Paul Auster writes one page a day. A day for him is eight hours. Eight full hours in a room. Himself, a pen, some paper. One day, one page. He’s gotten to the point where people (like me) can wax rapturous about that. If you’d written a page a day and hadn’t published any of them, I wouldn’t be writing about you.
Fred Burwick, my mentor, works on the same schedule. One page a day.
Auster writes. Fred writes. Every day.
I do not.
Sorry that the two examples boil down to my own regret. I won’t rest there, I promise. I admire them, laud them, love to hear them talk about their processes. Processis? No. Processes.
They’re two wonderful examples of what every writer should do.
Years back, years ago, in my youth, and when I was young (I fear I haven’t gotten the idea across yet … I was a child, a young, youthful child) … I wrote three novels. One was called James Dean’s Underwear.
As you can imagine, it was too brilliant to be published. I have no copy of it, and maybe if I die and something about me becomes vaguely interesting you might find it at Fifi Oscard & Associates, though if they have even half the interest I have in saving it, they will have destroyed it.
SHAMROCK EMOJI HERE ** [I feel the following paragraphs are best read with an Irish accent … Dublin, maybe Cork, but not Belfast, and not because I don’t like northerners, just because Liam Neeson scares me and I want a lilt rather than an ‘I’ll fuckin’ kill ya’ sound, and he did that French movie, and he’s scary, but …]
Which is to say … I had an agent.
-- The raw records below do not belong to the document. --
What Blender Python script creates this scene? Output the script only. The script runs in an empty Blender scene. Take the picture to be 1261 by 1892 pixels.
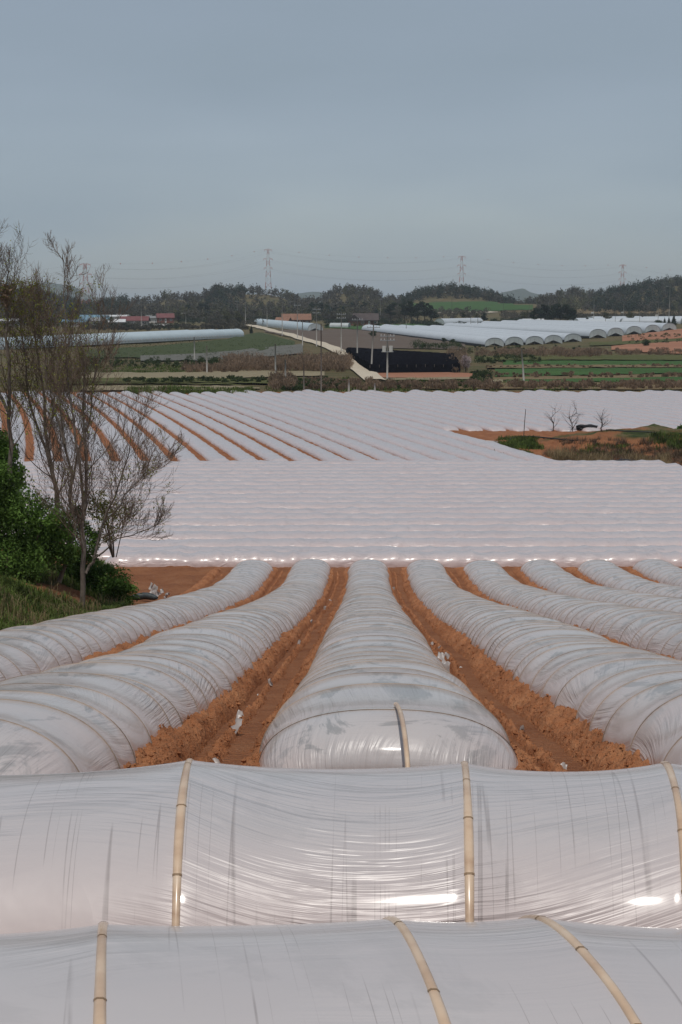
import bpy, math, random
import numpy as np
S = bpy.context.scene
COL = S.collection
rng = np.random.default_rng(7)
random.seed(7)

# ------------------------------------------------------------------ camera, sky, sun, exposure
F, CX, CY, HZ = 2500.0, 630.5, 946.0, 580.0
PITCH = math.atan((CY - HZ) / F)
cam = bpy.data.objects.new('camera', bpy.data.cameras.new('camera'))
COL.objects.link(cam)
cam.location = (0, 0, 0)
cam.rotation_euler = (math.radians(90) - PITCH, 0, 0)
cam.data.sensor_fit = 'VERTICAL'
cam.data.sensor_height = 24.0
cam.data.lens = 24.0 * F / 1892.0
cam.data.clip_start = 0.1
cam.data.clip_end = 30000
S.camera = cam

SUN_EL, SUN_AZ = math.radians(70), math.radians(190)     # azimuth clockwise from +Y: behind the camera, slightly left
w = bpy.data.worlds.new("World"); S.world = w; w.use_nodes = True
wn = w.node_tree.nodes; wl = w.node_tree.links
bg = wn['Background']
sky = wn.new('ShaderNodeTexSky'); sky.sky_type = 'NISHITA'; sky.sun_disc = False
sky.sun_elevation = SUN_EL; sky.sun_rotation = SUN_AZ
sky.altitude = 50; sky.air_density = 1.0; sky.dust_density = 1.2; sky.ozone_density = 2.0
hs = wn.new('ShaderNodeHueSaturation'); hs.inputs['Saturation'].default_value = 0.62
wl.new(sky.outputs[0], hs.inputs['Color'])
# thin high cloud veil
wtc = wn.new('ShaderNodeTexCoord'); wmp = wn.new('ShaderNodeMapping'); wmp.inputs['Scale'].default_value = (1.5, 1.5, 6)
wnz = wn.new('ShaderNodeTexNoise'); wnz.inputs['Scale'].default_value = 1.6; wnz.inputs['Detail'].default_value = 3
wl.new(wtc.outputs['Generated'], wmp.inputs[0]); wl.new(wmp.outputs[0], wnz.inputs['Vector'])
wr = wn.new('ShaderNodeMapRange'); wr.inputs[1].default_value = .35; wr.inputs[2].default_value = .75
wr.inputs[3].default_value = 0.30; wr.inputs[4].default_value = 1.0
wl.new(wnz.outputs[0], wr.inputs[0])
wmx = wn.new('ShaderNodeMix'); wmx.data_type = 'RGBA'
wl.new(wr.outputs[0], wmx.inputs[0]); wl.new(hs.outputs[0], wmx.inputs[6]); wmx.inputs[7].default_value = (2.95, 3.68, 4.4, 1)
wl.new(wmx.outputs[2], bg.inputs[0])
bg.inputs[1].default_value = 0.115
sl = bpy.data.lights.new('sun', 'SUN'); sun = bpy.data.objects.new('sun', sl); COL.objects.link(sun)
sl.energy = 2.7; sl.angle = math.radians(0.6); sl.color = (1.0, 0.95, 0.88)
sd = np.array([math.sin(SUN_AZ) * math.cos(SUN_EL), math.cos(SUN_AZ) * math.cos(SUN_EL), math.sin(SUN_EL)])
from mathutils import Vector, Matrix
sun.rotation_euler = Vector(sd).to_track_quat('Z', 'Y').to_euler()
S.view_settings.view_transform = 'Standard'; S.view_settings.look = 'None'
S.view_settings.exposure = -0.3; S.view_settings.gamma = 1
S.view_settings.use_curve_mapping = False
S.cycles.max_bounces = 5; S.cycles.transparent_max_bounces = 12; S.cycles.volume_bounces = 0

# ------------------------------------------------------------------ numpy noise
def _h(ix, iy, iz, seed):
    n = (ix * 374761393 + iy * 668265263 + iz * 2147483647 + seed * 974634777) & 0xffffffff
    n = ((n ^ (n >> 13)) * 1274126177) & 0xffffffff
    return ((n ^ (n >> 16)) & 0xffff) / 65535.0
def vn(x, y, seed=0):
    x = np.asarray(x, float); y = np.asarray(y, float)
    ix = np.floor(x).astype(np.int64); iy = np.floor(y).astype(np.int64)
    fx = x - ix; fy = y - iy; fx = fx * fx * (3 - 2 * fx); fy = fy * fy * (3 - 2 * fy)
    a = _h(ix, iy, 0, seed); b = _h(ix + 1, iy, 0, seed); c = _h(ix, iy + 1, 0, seed); d = _h(ix + 1, iy + 1, 0, seed)
    return (a + (b - a) * fx) * (1 - fy) + (c + (d - c) * fx) * fy
def fbm(x, y, o=4, seed=0, g=.5):
    s = 0; a = 1; t = 0
    for i in range(o):
        s = s + a * vn(x * 2 ** i, y * 2 ** i, seed + i * 17); t += a; a *= g
    return s / t - .5
def ss(a, b, x):
    t = np.clip((x - a) / (b - a), 0, 1); return t * t * (3 - 2 * t)

# ------------------------------------------------------------------ terrain height
def kslope(y): return np.tan(np.arctan((CY - np.asarray(y, float)) / F) - PITCH)
PY = [-5, 0, 2.3, 3.7, 7.9, 9.9, 13.1, 16.6, 20.8, 27, 33.3, 41.2, 46, 50.1, 54, 75, 95, 130, 190, 240]
PZ = [-.9, -1.35, -1.66, -1.86, -2.70, -3.10, -3.77, -4.37, -5.12, -6.30, -7.42, -8.75, -9.32, -9.66, -9.9, -10.35, -10.7, -10.75, -10.75, -10.8]
_py = np.linspace(-5, 240, 2451); _pz = np.interp(_py, PY, PZ)
_pz = np.convolve(np.pad(_pz, 9, mode='edge'), np.ones(19) / 19, 'valid')
SX = [-400, 0, 100, 180, 230, 280, 320, 370, 400, 450, 500, 540, 560, 600, 620, 680, 700, 740, 780, 830, 900, 935, 960, 1000, 1050, 1100, 1150, 1200, 1261, 1700]
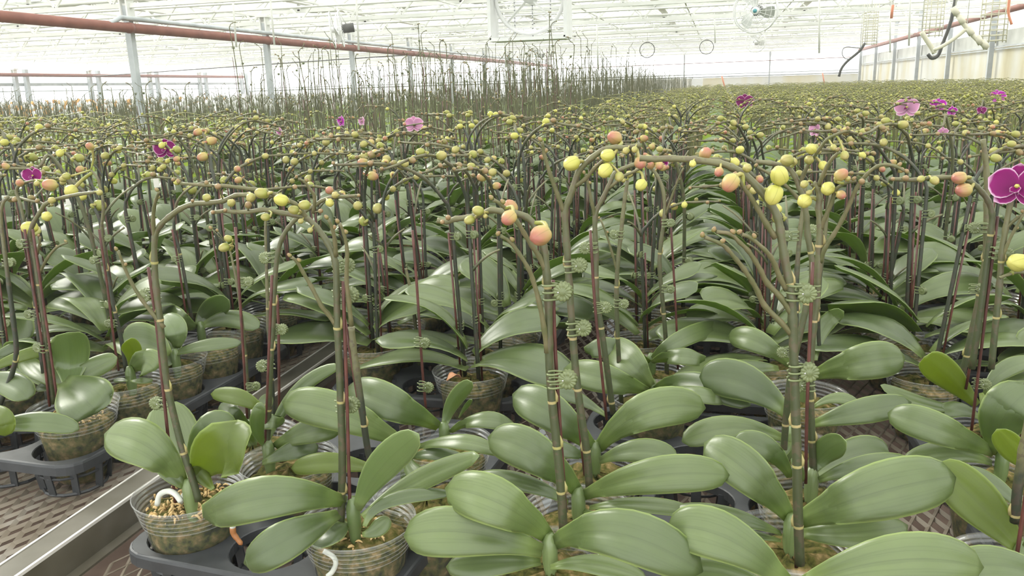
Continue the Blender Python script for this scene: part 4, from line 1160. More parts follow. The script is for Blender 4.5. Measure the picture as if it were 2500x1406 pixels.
tray_from((-.575, .735), radians(-5), BENCH_Z+.003, 3, 4, 'black carrier tray at the front left of the right-hand bench, one pocket empty')
tray_from((-.128, .700), radians(-1), BENCH_Z+.003, 3, 5, 'black carrier tray under the centre front orchids, mostly hidden by leaves')
tray_from((.345, .88), radians(2), BENCH_Z+.003, 3, 5, 'black carrier tray at the right, beyond the strip of bare diamond mesh')
tray_from((-.88-2*PITCH_T*cos(radians(-3)), .905), radians(-3), .813, 3, 5, 'black carrier tray with the rounded corner on the left-hand bench, beside the aisle rail')

# ------------------------------------------------------------------ rows of orchids
def near_hero(x, y, d=.085):
    return any((x-a)**2+(y-b)**2 < d*d for a, b in HERO_XY)
def visible(x, y, z=1.0, m=260):
    px, py, dz = proj((x, y, z))
    if dz < .3: return False
    if -m < px < 2500+m and -200 < py < 1406+250: return True
    return False
R2 = random.Random(21)
budded, tallp = [], []
cols = []
for k in range(0, 13):
    xc = -.020+.455*(k-1)
    cols.append((xc-.108, 'R')); cols.append((xc+.108, 'R'))
for k in range(0, 45):
    xc = -.99-.455*k
    cols.append((xc+.108, 'L')); cols.append((xc-.108, 'L'))
for ci, (x, side) in enumerate(cols):
    if x > 4.35: continue
    y = .72 if side == 'R' else .90
    j = 0
    while y < (23.0 if side == 'R' else 30.0):
        yy = y+R2.uniform(-.012, .012)+(.012 if (ci % 2) else 0); xx = x+R2.uniform(-.012, .012)
        y += .110; j += 1
        if j % 5 == 0: y += .035
        yt = (3.0 if x > -2.0 else 3.9)+.2*sin(3*x)
        tall = side == 'L' and yy > yt
        if side == 'L' and yt-.5 < yy <= yt and R2.random() < .35: continue
        if yy < 1.18 and -.62 < xx < .50: continue
        if yy < 1.28 and -.93 < xx < -.80: continue
        if side == 'L' and not tall and xx > -.80: continue
        if near_hero(xx, yy): continue
        if not visible(xx, yy): continue
        if not tall and .215 < xx < .30 and yy < 1.9: continue
        (tallp if tall else budded).append((xx, yy, side))
dist = lambda p: (p[0]-CAM[0])**2+(p[1]-CAM[1])**2
budded.sort(key=dist); tallp.sort(key=dist)

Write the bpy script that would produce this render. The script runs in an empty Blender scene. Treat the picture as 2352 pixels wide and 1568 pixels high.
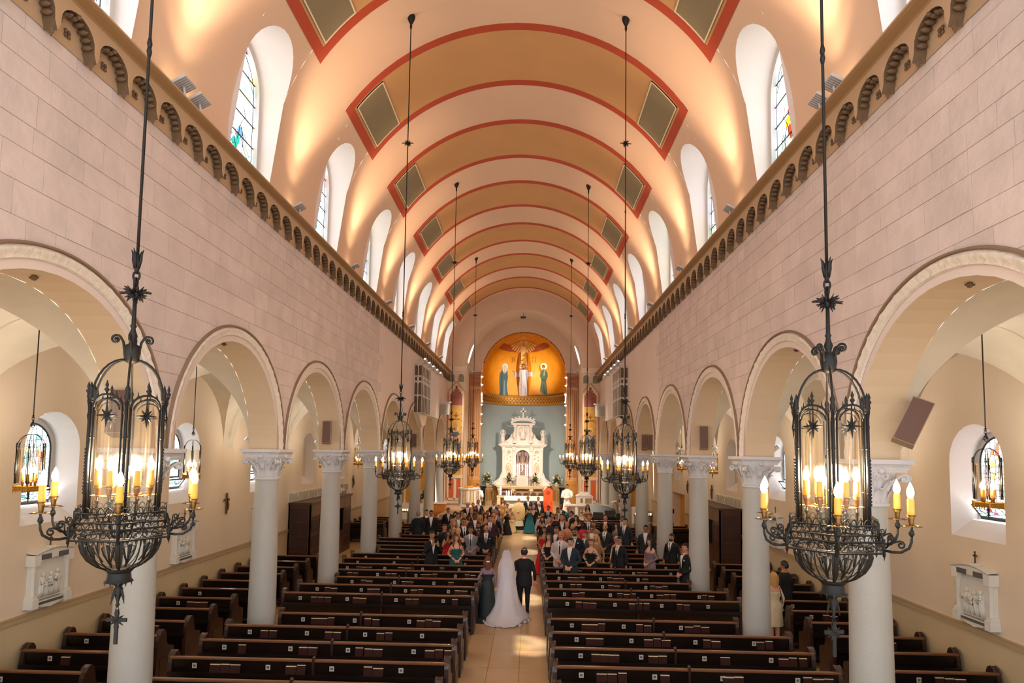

Fifi. She was great, she loved James Dean’s Underwear, and she represented my father for several books. She sent my last manuscripts back and said “sorry.” I don’t think I ever met her in person.
And I got rejected by some of the finest publishing houses in New York, with nice notes, very nice notes. Fifi kept telling me my rejections were better than most rejections she’d seen, and if I’d ever seen Fifi, I’m sure she’d have said the same.
I should really have kept going, but maybe I was in a stage where success, wonders, and fascinating rhythm were going to come my way without work, or, maybe I knew there were canyons, mountains, and anxieties to be fed out west and I had to drive to them and walk to them and trudge over the sands to them.
Clauses and phrases and words without meaning.